Depuis quelques années, la mode est à la fusion entre grandes écoles de commerce ou d’ingénieurs. Après la success story de Skema, née en 2009 de la fusion entre l’ESC Lille et le Ceram à Nice, nombreuses sont celles qui se lancent à leur tour dans l’aventure. Du côté des écoles de commerce, 2013 a été l’année de deux fusions importantes : les ESC de Rouen et de Reims ont donné naissance à Neoma Reims et Neoma Rouen, et les ESC de Bordeaux et Marseille à KEDGE Bordeaux et Kedge Marseille. Côté école d’ingénieurs, la grande fusion concerne évidemment Centrale Paris et Supélec, qui après avoir formé une alliance en 2008, s’allient et forment la marque Centrale Supélec en 2015, qui délivrera un diplôme unique aux étudiants qui sortiront à partir de 2020.

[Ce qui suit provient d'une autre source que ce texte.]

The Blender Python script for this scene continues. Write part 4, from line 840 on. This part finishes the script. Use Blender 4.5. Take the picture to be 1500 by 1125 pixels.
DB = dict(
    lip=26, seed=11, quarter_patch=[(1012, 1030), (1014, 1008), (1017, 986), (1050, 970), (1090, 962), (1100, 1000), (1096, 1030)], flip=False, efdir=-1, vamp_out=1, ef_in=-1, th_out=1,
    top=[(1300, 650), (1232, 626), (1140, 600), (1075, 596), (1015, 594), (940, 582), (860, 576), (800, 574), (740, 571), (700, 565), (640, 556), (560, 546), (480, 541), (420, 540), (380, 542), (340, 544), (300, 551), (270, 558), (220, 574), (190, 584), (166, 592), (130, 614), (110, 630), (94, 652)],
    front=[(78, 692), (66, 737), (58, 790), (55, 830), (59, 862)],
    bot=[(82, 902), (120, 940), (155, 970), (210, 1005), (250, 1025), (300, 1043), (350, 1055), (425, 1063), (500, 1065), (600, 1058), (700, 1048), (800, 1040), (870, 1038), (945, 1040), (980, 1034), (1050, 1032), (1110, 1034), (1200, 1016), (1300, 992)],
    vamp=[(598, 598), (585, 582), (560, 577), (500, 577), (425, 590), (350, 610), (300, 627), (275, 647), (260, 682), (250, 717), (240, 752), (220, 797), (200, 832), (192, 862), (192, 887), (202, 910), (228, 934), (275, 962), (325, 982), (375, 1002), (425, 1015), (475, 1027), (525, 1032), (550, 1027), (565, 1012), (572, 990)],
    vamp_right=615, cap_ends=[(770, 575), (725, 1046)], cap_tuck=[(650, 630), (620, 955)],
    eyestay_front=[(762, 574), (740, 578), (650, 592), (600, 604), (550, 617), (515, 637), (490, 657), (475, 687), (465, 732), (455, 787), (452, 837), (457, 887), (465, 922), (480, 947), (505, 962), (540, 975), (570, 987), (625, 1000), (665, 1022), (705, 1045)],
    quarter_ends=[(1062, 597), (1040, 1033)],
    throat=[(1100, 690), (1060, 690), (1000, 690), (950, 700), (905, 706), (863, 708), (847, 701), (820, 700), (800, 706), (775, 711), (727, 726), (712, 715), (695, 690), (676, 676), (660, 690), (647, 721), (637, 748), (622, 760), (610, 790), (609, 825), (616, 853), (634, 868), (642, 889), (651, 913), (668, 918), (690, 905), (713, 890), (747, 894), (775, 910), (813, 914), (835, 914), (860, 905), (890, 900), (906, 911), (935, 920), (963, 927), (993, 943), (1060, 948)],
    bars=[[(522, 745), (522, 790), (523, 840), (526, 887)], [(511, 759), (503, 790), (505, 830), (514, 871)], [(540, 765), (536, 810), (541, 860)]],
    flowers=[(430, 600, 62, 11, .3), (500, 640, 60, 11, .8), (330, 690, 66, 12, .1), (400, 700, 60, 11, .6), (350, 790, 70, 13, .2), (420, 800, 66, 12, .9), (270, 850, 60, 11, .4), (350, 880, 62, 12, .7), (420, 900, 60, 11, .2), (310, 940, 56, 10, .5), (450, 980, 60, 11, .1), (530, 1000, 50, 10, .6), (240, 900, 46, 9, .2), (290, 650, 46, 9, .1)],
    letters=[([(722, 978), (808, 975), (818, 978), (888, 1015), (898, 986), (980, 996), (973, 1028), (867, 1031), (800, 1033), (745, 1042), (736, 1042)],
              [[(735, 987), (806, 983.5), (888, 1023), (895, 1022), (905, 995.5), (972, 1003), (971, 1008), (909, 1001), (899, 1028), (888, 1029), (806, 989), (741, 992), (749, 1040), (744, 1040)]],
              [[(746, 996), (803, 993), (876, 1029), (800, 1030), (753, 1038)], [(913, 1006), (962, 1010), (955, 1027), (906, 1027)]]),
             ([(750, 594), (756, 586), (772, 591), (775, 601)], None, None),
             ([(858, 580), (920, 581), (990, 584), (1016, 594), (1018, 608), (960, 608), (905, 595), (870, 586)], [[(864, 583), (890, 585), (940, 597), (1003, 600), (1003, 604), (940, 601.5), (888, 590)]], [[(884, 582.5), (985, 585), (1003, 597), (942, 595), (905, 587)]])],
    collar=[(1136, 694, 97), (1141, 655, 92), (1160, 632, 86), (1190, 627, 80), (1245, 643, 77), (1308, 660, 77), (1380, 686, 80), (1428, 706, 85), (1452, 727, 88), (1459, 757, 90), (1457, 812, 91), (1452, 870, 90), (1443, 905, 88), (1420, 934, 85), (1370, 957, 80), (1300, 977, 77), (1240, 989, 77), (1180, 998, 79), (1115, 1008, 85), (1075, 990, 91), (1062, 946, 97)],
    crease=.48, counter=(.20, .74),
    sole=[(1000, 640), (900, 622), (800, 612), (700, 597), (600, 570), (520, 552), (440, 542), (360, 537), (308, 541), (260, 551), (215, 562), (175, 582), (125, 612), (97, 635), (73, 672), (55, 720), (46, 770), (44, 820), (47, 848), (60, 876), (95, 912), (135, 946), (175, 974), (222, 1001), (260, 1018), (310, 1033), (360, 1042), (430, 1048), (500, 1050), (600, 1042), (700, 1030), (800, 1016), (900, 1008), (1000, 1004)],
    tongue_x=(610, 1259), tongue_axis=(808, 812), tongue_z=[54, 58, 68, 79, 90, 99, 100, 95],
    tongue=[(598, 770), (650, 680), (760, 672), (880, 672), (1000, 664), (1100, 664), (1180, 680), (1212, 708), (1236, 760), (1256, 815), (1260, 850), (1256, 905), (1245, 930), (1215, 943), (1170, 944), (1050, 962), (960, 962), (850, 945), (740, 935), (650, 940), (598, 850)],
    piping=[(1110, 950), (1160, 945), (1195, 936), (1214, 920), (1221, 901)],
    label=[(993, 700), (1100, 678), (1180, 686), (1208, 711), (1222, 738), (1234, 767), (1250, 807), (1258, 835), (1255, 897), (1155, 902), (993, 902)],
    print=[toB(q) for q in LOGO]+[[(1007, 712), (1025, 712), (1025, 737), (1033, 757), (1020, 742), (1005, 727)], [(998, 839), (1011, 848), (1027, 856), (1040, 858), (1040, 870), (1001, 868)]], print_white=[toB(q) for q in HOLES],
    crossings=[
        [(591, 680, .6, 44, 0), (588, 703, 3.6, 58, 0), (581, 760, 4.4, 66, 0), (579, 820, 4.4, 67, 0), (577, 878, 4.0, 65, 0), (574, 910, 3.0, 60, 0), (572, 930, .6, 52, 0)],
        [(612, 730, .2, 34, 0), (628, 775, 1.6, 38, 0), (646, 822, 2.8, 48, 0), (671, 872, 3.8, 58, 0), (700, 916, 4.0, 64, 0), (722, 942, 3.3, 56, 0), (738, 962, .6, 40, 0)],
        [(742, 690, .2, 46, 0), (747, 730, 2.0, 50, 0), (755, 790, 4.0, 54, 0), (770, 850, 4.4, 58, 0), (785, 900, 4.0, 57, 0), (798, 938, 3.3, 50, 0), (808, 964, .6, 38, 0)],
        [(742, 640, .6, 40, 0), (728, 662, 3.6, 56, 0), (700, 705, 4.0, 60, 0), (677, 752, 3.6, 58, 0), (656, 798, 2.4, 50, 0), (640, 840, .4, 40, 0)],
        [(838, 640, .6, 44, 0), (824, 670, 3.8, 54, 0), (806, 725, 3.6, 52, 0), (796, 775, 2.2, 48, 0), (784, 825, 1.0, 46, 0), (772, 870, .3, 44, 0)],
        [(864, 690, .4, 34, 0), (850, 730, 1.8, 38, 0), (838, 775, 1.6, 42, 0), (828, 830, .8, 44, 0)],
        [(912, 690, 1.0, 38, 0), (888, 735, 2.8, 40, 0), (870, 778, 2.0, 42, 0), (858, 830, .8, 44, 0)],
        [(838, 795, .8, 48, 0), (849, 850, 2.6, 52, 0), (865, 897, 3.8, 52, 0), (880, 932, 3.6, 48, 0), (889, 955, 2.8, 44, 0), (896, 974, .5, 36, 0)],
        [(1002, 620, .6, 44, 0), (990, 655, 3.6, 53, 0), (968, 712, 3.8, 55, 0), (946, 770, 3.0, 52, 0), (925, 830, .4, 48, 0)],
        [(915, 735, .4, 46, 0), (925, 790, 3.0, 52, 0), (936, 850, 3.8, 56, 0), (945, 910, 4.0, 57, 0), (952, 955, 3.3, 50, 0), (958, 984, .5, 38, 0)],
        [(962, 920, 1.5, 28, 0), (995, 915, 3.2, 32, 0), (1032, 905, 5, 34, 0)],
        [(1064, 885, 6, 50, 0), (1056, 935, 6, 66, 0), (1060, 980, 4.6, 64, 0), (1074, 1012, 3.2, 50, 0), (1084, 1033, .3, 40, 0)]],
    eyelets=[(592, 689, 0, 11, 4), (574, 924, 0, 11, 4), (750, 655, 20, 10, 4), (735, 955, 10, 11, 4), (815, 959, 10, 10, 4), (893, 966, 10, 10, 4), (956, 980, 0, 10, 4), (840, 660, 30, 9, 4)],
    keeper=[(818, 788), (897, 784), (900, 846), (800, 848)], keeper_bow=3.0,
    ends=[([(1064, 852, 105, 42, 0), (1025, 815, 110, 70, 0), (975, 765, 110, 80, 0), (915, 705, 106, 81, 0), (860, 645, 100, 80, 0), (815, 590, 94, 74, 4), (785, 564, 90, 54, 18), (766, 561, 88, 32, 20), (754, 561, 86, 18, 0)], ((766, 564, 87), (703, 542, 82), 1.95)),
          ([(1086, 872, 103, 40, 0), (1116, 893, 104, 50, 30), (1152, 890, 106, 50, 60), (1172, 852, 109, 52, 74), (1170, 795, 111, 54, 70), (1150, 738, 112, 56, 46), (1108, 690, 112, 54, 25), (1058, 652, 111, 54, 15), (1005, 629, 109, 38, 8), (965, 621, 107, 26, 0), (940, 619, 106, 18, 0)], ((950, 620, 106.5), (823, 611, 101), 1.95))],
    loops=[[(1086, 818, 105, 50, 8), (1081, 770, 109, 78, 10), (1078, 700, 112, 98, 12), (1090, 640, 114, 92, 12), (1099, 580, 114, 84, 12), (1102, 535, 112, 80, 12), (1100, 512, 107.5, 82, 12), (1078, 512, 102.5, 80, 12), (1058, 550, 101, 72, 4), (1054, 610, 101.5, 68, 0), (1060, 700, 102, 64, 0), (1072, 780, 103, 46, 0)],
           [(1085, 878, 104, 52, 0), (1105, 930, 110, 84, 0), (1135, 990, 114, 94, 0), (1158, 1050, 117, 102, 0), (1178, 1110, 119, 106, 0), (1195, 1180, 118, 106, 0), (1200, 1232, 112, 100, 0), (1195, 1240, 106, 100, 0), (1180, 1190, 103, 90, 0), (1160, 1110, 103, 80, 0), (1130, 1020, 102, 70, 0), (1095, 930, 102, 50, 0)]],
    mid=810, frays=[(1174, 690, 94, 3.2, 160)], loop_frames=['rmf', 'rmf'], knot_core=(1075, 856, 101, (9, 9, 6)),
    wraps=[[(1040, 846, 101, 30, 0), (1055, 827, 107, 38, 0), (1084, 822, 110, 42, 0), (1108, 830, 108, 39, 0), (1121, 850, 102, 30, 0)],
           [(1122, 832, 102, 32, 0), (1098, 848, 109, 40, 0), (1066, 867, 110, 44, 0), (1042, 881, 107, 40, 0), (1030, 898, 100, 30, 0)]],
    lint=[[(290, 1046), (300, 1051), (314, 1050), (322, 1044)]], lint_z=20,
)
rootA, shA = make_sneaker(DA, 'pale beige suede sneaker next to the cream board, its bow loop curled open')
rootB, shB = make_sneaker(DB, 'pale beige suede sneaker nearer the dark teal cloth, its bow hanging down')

Au-delà de ces fusions phares, on assiste à une accélération des rapprochements entre les écoles, sous différentes formes. Pour Grenoble École de Management et l’EM Lyon, il s’agit d’une alliance (Alliance Lyon-Grenoble Business School), alors que l’ESCP a absorbé Novancia, une école post bac – qui disparaît donc. Même si les meilleures écoles de commerce et d’ingénieur résistent encore à la tendance, il semble que cette dynamique ait notamment pour but de concurrencer les grands ensembles américains ou asiatiques ; ces établissements accueillent parfois plusieurs dizaines de milliers d’étudiants en même temps, ce qui semble peser significativement dans les classements internationaux.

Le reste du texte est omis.